The request »
Output the first line of the listing and each line after it, up to and including the line that contains "the railway track')", exactly as written, minus the pictures.

start Source material

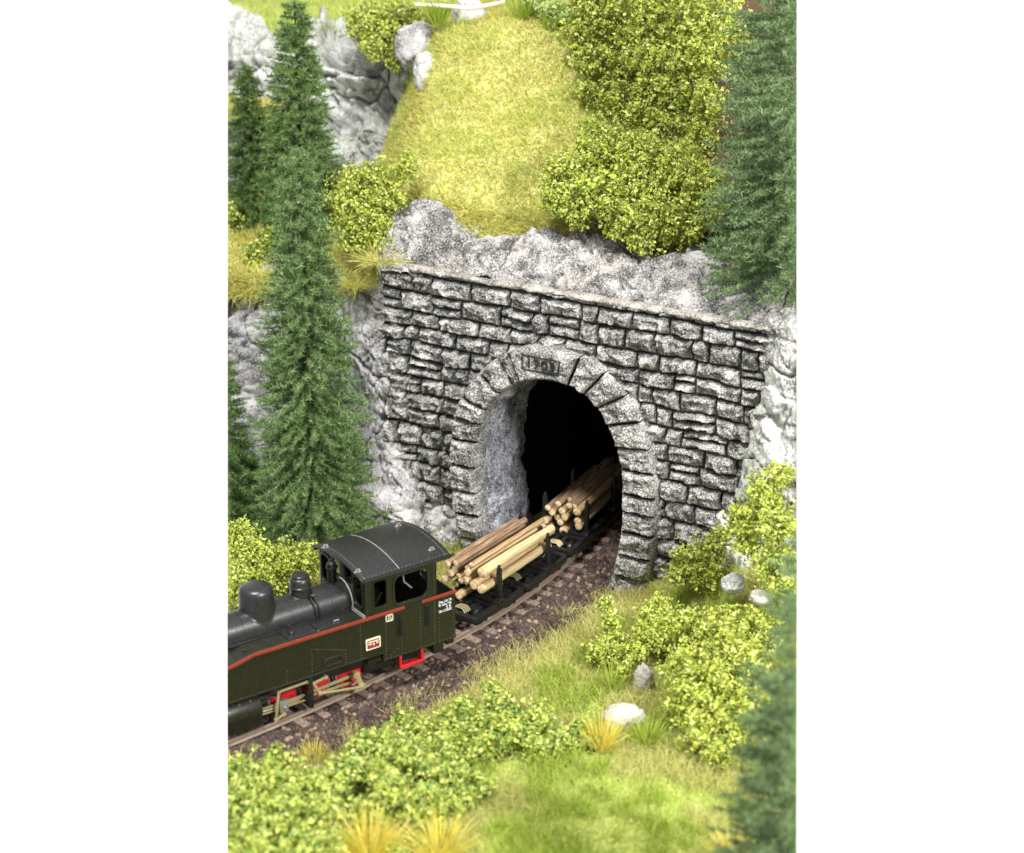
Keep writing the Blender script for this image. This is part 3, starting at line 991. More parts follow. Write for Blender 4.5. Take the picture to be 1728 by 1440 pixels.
# ==================================================================== TRACK
prof_r = [(-0.055, -0.125), (0.055, -0.125), (0.055, -0.105), (0.018, -0.085), (0.018, -0.045), (0.036, -0.03), (0.036, -0.004), (0.028, 0.0),
          (-0.028, 0.0), (-0.036, -0.004), (-0.036, -0.03), (-0.018, -0.045), (-0.018, -0.085), (-0.055, -0.105), (-0.055, -0.125)]
for side, lab in ((0.5, 'brown rail of the track nearest the camera, running into the tunnel'), (-0.5, 'brown rail on the far side of the track, mostly hidden by the train')):
    V = np.array([[track_at(t[0], side * GAUGE + o_, z_)[0][:] for o_, z_ in prof_r] for t in TR[::3]])
    v, f, _ = trim_np(V.reshape(-1, 3), grid_faces(V.shape[0], V.shape[1]))
    tag(np_mesh('rail', v, f, M['rail'], None, False), lab, 'rail', 'rails of the railway track')

mb = MB(); mb.box(-0.80, 0.80, -0.11, 0.11, -0.27, -0.128, 0.012)
# build at the origin without trimming, then copy
sl_me = bpy.data.meshes.new('sleeper'); mb.bm.to_mesh(sl_me); mb.bm.free(); sl_me.materials.append(M['sleeper'])
s_ = -8.0
while s_ < 9:
    p, b = track_at(s_, 0.0, 0.0)
    a, c = beyond(np.array([p[:]]))
    if max(a[0], c[0]) < -0.8:
        o = bpy.data.objects.new('sleeper', sl_me); COL.objects.link(o)
        o.location = (p[0], p[1], rng.uniform(0.012, 0.02)); o.rotation_euler = (0, 0, -b + rng.normal(0, 0.015))
        tag(o, 'brown wooden sleeper half sunk in the dark ballast', 'sleeper', 'sleepers under the rails')
    s_ += 0.56

# ballast stones
ico = bmesh.new(); bmesh.ops.create_icosphere(ico, subdivisions=1, radius=1.0)
ico_v = np.array([v_.co[:] for v_ in ico.verts]); ico_f = np.array([[q.index for q in f_.verts] for f_ in ico.faces]); ico.free()
NB = 7600
ss = rng.uniform(-8.6, 8.5, NB)
oo = np.where(rng.random(NB) < 0.62, rng.uniform(0.40, 2.25, NB), rng.uniform(-1.7, 0.42, NB))
bpts, br_ = [], []
for a, o_ in zip(ss, oo):
    if abs(abs(o_) - GAUGE / 2) < 0.075: continue
    if o_ > 1.75 and rng.random() < (o_ - 1.75) * 1.9: continue
    if abs(o_) < 0.86 and abs((a + 8.0 + 0.28) % 0.56 - 0.28) < 0.15 and rng.random() < 0.80: continue
    ao = abs(o_)
    zz = -0.195 if ao < 0.95 else -0.195 - 0.21 * min(1.1, (ao - 0.95) / (1.15 if o_ > 0 else 0.6))
    bpts.append(track_at(a, o_, zz + rng.uniform(-0.02, 0.035))[0][:])
    br_.append(rng.uniform(0.042, 0.088) * (1.2 if rng.random() < 0.15 else 1))
bpts = np.array(bpts); br_ = np.array(br_)
nb = len(bpts)
jit = ico_v[None] * rng.uniform(0.65, 1.25, (nb, 12, 1)) * rng.uniform(0.65, 1.2, (nb, 1, 3))
V = bpts[:, None] + jit * br_[:, None, None]
Fb = (ico_f[None] + (np.arange(nb) * 12)[:, None, None]).reshape(-1, 3)
v, f, _ = trim_np(V.reshape(-1, 3), Fb)
tag(np_mesh('ballast', v, f, M['ballast']), kind='stuff')

# ==================================================================== LOCOMOTIVE
BL = math.radians(54.7)
LF = -np.array([math.sin(BL), math.cos(BL), 0]); LS = np.array([math.cos(BL), -math.sin(BL), 0])
LO = at_z(600, 1157) - LS * 0.4
loco = thing('steam_locomotive', LO, 'black and dark green steam tank locomotive with a red lining along its tank', 'locomotive', None, math.atan2(LF[1], LF[0]))


def XZ(y):      # sheet plane x-z at given y
    return Matrix(((1, 0, 0, 0), (0, 0, -1, y), (0, 1, 0, 0), (0, 0, 0, 1)))


def YZ(x):      # sheet plane y-z at given x
    return Matrix(((0, 0, 1, x), (1, 0, 0, 0), (0, 1, 0, 0), (0, 0, 0, 1)))


def rivets(mb, pts, axis, r=0.014):
    """small domed rivet heads, axis = outward direction"""
    ax = Vector(axis).normalized(); u = ax.orthogonal().normalized(); w = ax.cross(u)
    for p in pts:
        p = Vector(p); c = mb._n()
        ring = [mb.bm.verts.new(p + (u * math.cos(k * 1.0472) + w * math.sin(k * 1.0472)) * r) for k in range(6)]
        top = mb.bm.verts.new(p + ax * r * 0.8)
        for k in range(6): mb.bm.faces.new((ring[k], ring[(k + 1) % 6], top))
        mb._done(c)


def line(a, b, step):
    a, b = Vector(a), Vector(b); n = max(1, int((b - a).length / step))
    return [a.lerp(b, i / n) for i in range(n + 1)]


YN, YF, YM = 0.90, -1.0, -0.05
# cab
mb = MB()
side_out = [(-0.02, 0.87), (-0.02, 2.76), (-1.80, 2.76), (-1.80, 0.68), (-0.43, 0.68), (-0.43, 0.87)]
holes = [rrect(-0.54, -0.22, 2.00, 2.63, 0.07), rrect(-1.57, -0.73, 1.93, 2.60, 0.17)]
mb.sheet(side_out, holes, 0.05, XZ(YN - 0.025), 0.008)
mb.sheet(side_out, holes, 0.05, XZ(YF + 0.025), 0.008)


def arc_z(y): return 2.76 + 0.17 * (1 - ((y - YM) / 1.0) ** 2)


def front_out(z0):
    return [(YF, z0), (YN, z0)] + [(y, arc_z(y) - 0.02) for y in np.linspace(YN, YF, 14)]


fh = [rrect(0.46, 0.80, 2.02, 2.68, 0.10), rrect(-0.90, -0.56, 2.02, 2.68, 0.10), rrect(0.06, 0.34, 2.40, 2.74, 0.05), rrect(-0.44, -0.16, 2.40, 2.74, 0.05)]
mb.sheet(front_out(1.60), fh, 0.05, YZ(-0.045), 0.006)
mb.sheet(front_out(0.70), [rrect(0.3, 0.72, 2.1, 2.66, 0.08), rrect(-0.82, -0.4, 2.1, 2.66, 0.08)], 0.05, YZ(-1.775), 0.006)
mb.box(-1.75, -0.08, YF + 0.06, YN - 0.06, 0.70, 0.76)
mb.mi = 1
yy = YN + 0.001
rivets(mb, line((-0.05, yy, 1.95), (-0.05, yy, 2.72), .062) + line((-1.74, yy, 0.74), (-1.74, yy, 1.75), .062) + line((-1.74, yy, 1.95), (-1.74, yy, 2.70), .07)
       + line((-0.50, yy, 0.74), (-0.50, yy, 1.74), .075) + line((-0.90, yy, 0.74), (-0.90, yy, 1.74), .075) + line((-1.38, yy, 0.74), (-1.38, yy, 1.76), .075)
       + line((-0.48, yy, 0.71), (-1.70, yy, 0.71), .07) + line((-0.50, yy, 0.74), (-0.9, yy, 0.9), .1), (0, 1, 0))
xx = -0.019
rivets(mb, line((xx, 0.42, 2.0), (xx, 0.42, 2.72), .06) + line((xx, 0.85, 1.9), (xx, 0.85, 2.72), .06) + line((xx, 0.42, 2.72), (xx, 0.85, 2.72), .06)
       + line((xx, -0.52, 2.0), (xx, -0.52, 2.72), .06) + line((xx, 0.46, 1.96), (xx, 0.84, 1.9), .06), (1, 0, 0))
cab = mb.build('cab', [M['loco'], M['rivet']], loco)


def part_frame(name, outer, inner, y, mat, thick=0.02):
    m_ = MB(); m_.sheet(outer, [inner], thick, XZ(y), 0.004); return m_.build(name, mat, loco)


wf = part_frame('window_frame', rrect(-0.565, -0.195, 1.975, 2.655, 0.09), rrect(-0.535, -0.225, 2.005, 2.625, 0.07), YN + 0.008, M['loco']); wf.parent = cab
wf = part_frame('window_frame', rrect(-1.60, -0.70, 1.90, 2.63, 0.19), rrect(-1.565, -0.735, 1.935, 2.595, 0.165), YN + 0.008, M['loco_top']); wf.parent = cab
for (a, b, c_, d_) in ((0.46, 0.80, 2.02, 2.68), (-0.90, -0.56, 2.02, 2.68)):
    mb = MB(); mb.sheet(rrect(a - 0.03, b + 0.03, c_ - 0.03, d_ + 0.03, 0.11), [rrect(a, b, c_, d_, 0.10)], 0.03, YZ(-0.008), 0.004)
    wf = mb.build('window_frame', M['loco_top'], loco); wf.parent = cab
mb = MB(); mb.box(-0.53, -0.23, YN - 0.035, YN - 0.029, 2.01, 2.62)
o = mb.build('window_pane', M['glass'], loco); o.parent = cab
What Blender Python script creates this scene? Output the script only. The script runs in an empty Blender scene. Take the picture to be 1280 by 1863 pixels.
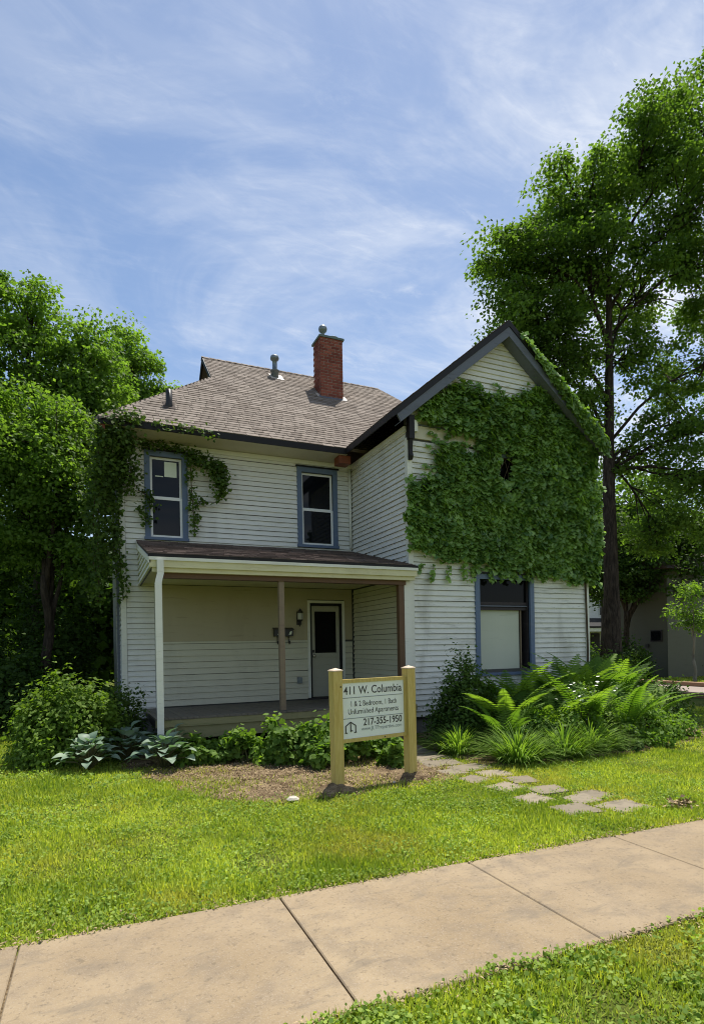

end Source material

Answer below »
Keep writing the Blender script for this image. This is part 3, starting at line 991. More parts follow. Write for Blender 4.5. Take the picture to be 1728 by 1440 pixels.
# ==================================================================== TRACK
prof_r = [(-0.055, -0.125), (0.055, -0.125), (0.055, -0.105), (0.018, -0.085), (0.018, -0.045), (0.036, -0.03), (0.036, -0.004), (0.028, 0.0),
          (-0.028, 0.0), (-0.036, -0.004), (-0.036, -0.03), (-0.018, -0.045), (-0.018, -0.085), (-0.055, -0.105), (-0.055, -0.125)]
for side, lab in ((0.5, 'brown rail of the track nearest the camera, running into the tunnel'), (-0.5, 'brown rail on the far side of the track, mostly hidden by the train')):
    V = np.array([[track_at(t[0], side * GAUGE + o_, z_)[0][:] for o_, z_ in prof_r] for t in TR[::3]])
    v, f, _ = trim_np(V.reshape(-1, 3), grid_faces(V.shape[0], V.shape[1]))
    tag(np_mesh('rail', v, f, M['rail'], None, False), lab, 'rail', 'rails of the railway track')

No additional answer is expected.